Allora alla domanda “che cosa è famiglia”, io rispondo dicendo che famiglia è quella consistente nell’essere una cellula della società che emerge dall’intreccio combinato di due relazioni fondamentali: la relazione matrimoniale (uomo e donna) e quella parentale (genitori e figli) che si legano tra di loro.
Alla luce di queste condizioni iscritte nella natura dell’uomo, parlare di famiglia significa parlare di queste relazioni che la definiscono oggettivamente; di conseguenza, non qualsiasi forma di relazione può esigere di equipararsi alla relazione familiare, ma solo quella nella quale si trovano questi elementi costitutivi di cui ho parlato.

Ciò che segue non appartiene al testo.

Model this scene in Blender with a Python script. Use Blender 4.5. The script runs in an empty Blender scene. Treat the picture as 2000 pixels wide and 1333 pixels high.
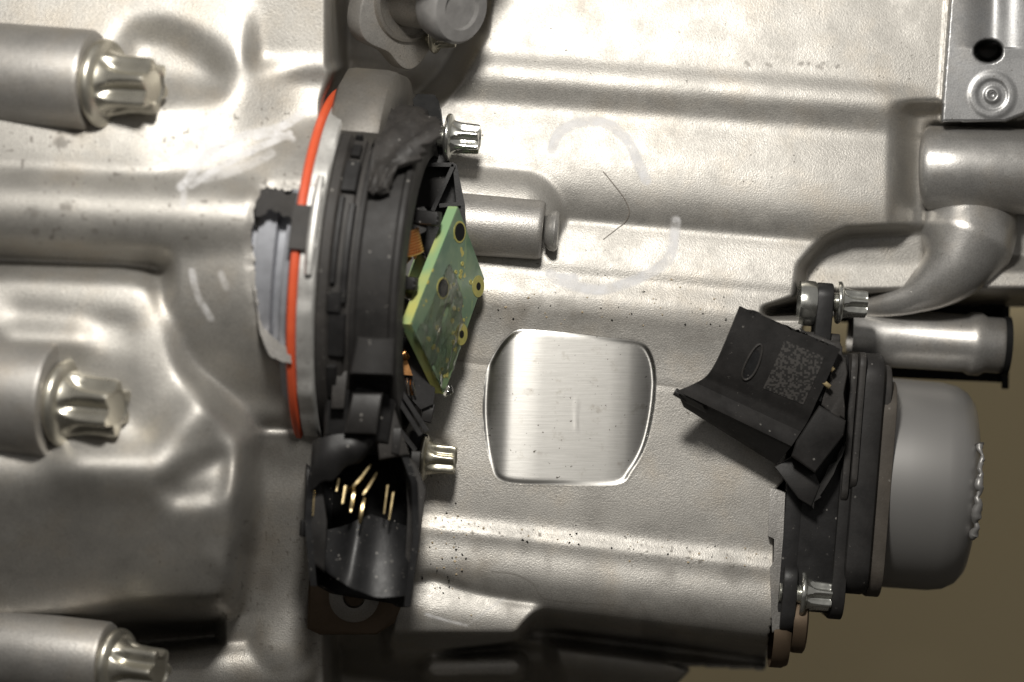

E uno Stato non può non tenere conto di questa dinamica importante. Si capisce allora che difendere la famiglia non è difendere un “interesse cattolico”, ma un valore che scaturisce dalla natura stessa dell’uomo.
Oggi si discute molto di laicità dello Stato, ma la laicità non può essere intesa come neutralità.
Lo Stato deve prendere coscienza che la famiglia è una cellula che deriva direttamente e immediatamente dalle persone e dalle relazioni; non si può chiedere ad esso, chiaramente, di imporre un’etica statale o confessionale, ma non si può neanche accettare che lo Stato sia neutrale di fronte a qualsiasi forma di famiglia. La laicità positiva di uno stato è quella che riesce a promuovere valori familiari, umani ed universali che derivano dalla stessa natura dell’uomo. La laicità positiva di uno stato è quella che rispetta la costituzione, che non emargina gli omosessuali, che evita discriminazioni di diritti(salute, assistenza, casa, risarcimenti, lavoro) a coppie che convivono qualunque sia il sesso, ma che dice con altrettanta chiarezza che è una forzatura “equiparare a famiglia” , identificare con la realtà di famiglia il rapporto tra due soggetti dello stesso sesso. In questa direzione non esistono sentenze sufficienti a sbrogliare la matassa, perché la questione è di natura antropologica, filosofica, teologica, psicologica, culturale, e poiché tocca la persona e la società, anche politica.